For the last few months, the whole airline industry has been in limbo with furloughs. United Airlines indicated it could furlough up to 16,000 employeesHawaiian Airlines issued notices to 442 pilots and flight attendants on impending furloughs, and American Airlines revealed about 17,500 upcoming furloughs.

Back in March, Delta Air Lines was one of the carriers that lobbied hard for government support and got it in the form of $5.4 billion in aid. That money is set to end on September 30th, meaning furloughs were possible from October 1st. So long as Delta received government aid, it could not involuntarily layoff or furlough any employees.

What would furloughs have accomplished?

It is no secret that every single airline is facing some difficult times with reduced bookings, record-low travel demand, and a choppy recovery filled with highs and lows. The fall is historically a low time for airlines before the Thanksgiving holidays hit. After experiencing a rough summer, no airline is very excited about the prospects of September, October, and November during these times.

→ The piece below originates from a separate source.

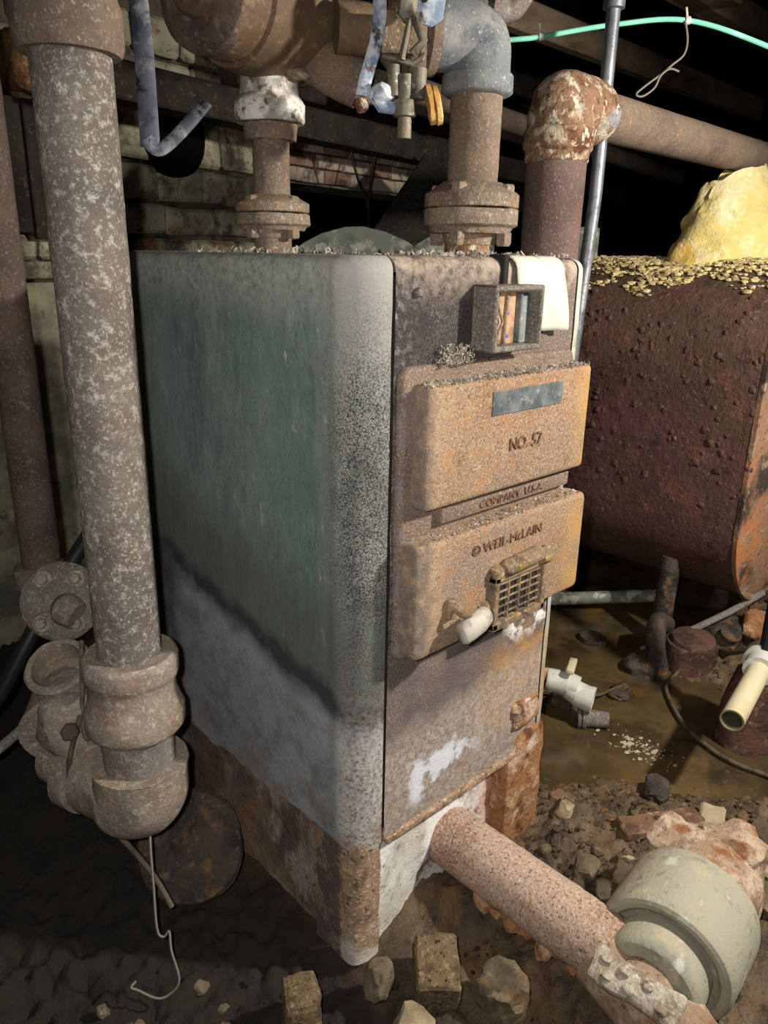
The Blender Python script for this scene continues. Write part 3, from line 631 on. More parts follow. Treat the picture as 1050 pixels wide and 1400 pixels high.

Instead, airlines are looking towards next summer as the first real opportunity to get back to flying. Delta itself has highlighted its long-haul international route buildup on transpacific and transatlantic routes, with a robust schedule planned for next summer.

In May 2021, when Delta needs more flight attendants than it does in October, the airline would call the furloughed ones back to work and avoid having to hire and train new cabin crew recruits– which would be time-intensive and costly compared to furloughs.

How seat blocking plays a role

Seat blocking plays a huge role in Delta’s route plans for the fall. Consistently, Delta’s top brass and CEO, Ed Bastian, has stated he would rather add more flights on a route than open up seats for booking. Now, the airline is blocking middle seats all the way through January, meaning more customers can expect more space onboard Delta’s planes.

Those new flights do still need to be staffed. So, Delta does require a few more flight attendants than most other airlines, which have chosen instead to book to capacity rather than block out seats. Nevertheless, over the last few months, the number of flight attendants who have taken early outs and unpaid leaves have helped Delta avoid any furloughs. Now, the airline just has to hope the industry is in a far better place next May than it is right now.